It is sometimes said the world operates with secular standards but the church has spiritual standards, and this can lead to a neat division of the secular and the sacred. But nearly every pastor, within the first week, realizes pastoring involves pragmatics, and more often than not the pragmatics bear striking resemblance to how things work in the “world.”
Those same pastors also face another issue: how to create a church that is not just pragmatics. The temptation to do things in a way that “works” is a constant.
Where do you see pragmatism in the church? in ministry? Where does it concern you? What do you see that has helped the church?
Graham Buxton, in his book Dancing in the Dark, takes his many years of experience in the business world and explores those leadership pragmatics through a theological grid. I’m sure anyone interested in church leadership will find this chp — and book — stimulating.
If we are all made in God’s image, and if God’s Spirit is always at work in people, it follows that common grace (or something like it) can be seen in the pragmatics of enterprises and businesses — in other words, since the church corresponds in some ways with an “organization,” some similar pragmatics are at work. Buxton’s theory is “spoil the Egyptians.”
He examines the Church Growth Movement (ICG) with McGavran and Wagner, seeing both their pragmatics and the value of their work — but he wonders if elements of church ministry are neglected in their approach. The entire movement, and not just these two, led to pastors to be “success-oriented and growth-conscious, and a pragmatic ‘what-works’ mentality began its subtle invasion of the pastoral ministry of the church” (244). Thus, we have to face up to the “seduction of pragmatic methodology” (245).
I want to explore one element of pragmatics and preaching, something not discussed in Buxton. How do you get your sermons? Is it pragmatics? Ideas: some “use” the sermons of others, sometimes plagiarizing and sometimes barely giving credit; some want the sermon to hang from the ah-ha moments — that is, they want stories to hold the thing up and to give it value; some rely on the cute and the clever and the never-heard-of-that idea. Others, and here we turn our backs on pragmatism, and say that the best sermons are found on the anvil of prayer, meditation, Scripture study, theological reading over time, and attentiveness to context and congregation.
Back to Buxton: There is a difference between relying upon and plundering. The former assumes pragmatics are right; the latter lays pragmatics into a gospel bed. The focus needs to be Christ; the aim is to participate in what God is doing.
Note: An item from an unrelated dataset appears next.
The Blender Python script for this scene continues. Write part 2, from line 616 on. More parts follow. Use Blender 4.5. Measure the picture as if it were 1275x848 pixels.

Graham Buxton is a fan of Ray Anderson’s “futurum” vs. “adventus” approach:
1. Some see the past and the present and find a method to get them to their future.
2. Others know the past and the present and are prepared for adventus — the arrival of God’s work in the present in light of where God is taking us.
The first is management and pragmatics; the second is charismatic form of leadership and attentiveness.
Finally, Graham Buxton is keen on learning to keep the “people” factor central in ministry: people aren’t tools (more along Peter Drucker’s theory) but people in whom God is at work and we are called to participate in what God is doing. (He likes the story of Ricardo Semler.) This means three elements rise to the surface:
1. Trust.
2. Teamwork.
3. Size: he’s sensitive to this issue but does not disparage the larger church.
Ultimately, we ask if the method serves the eschatological new creation work of God in our midst. Not if it works.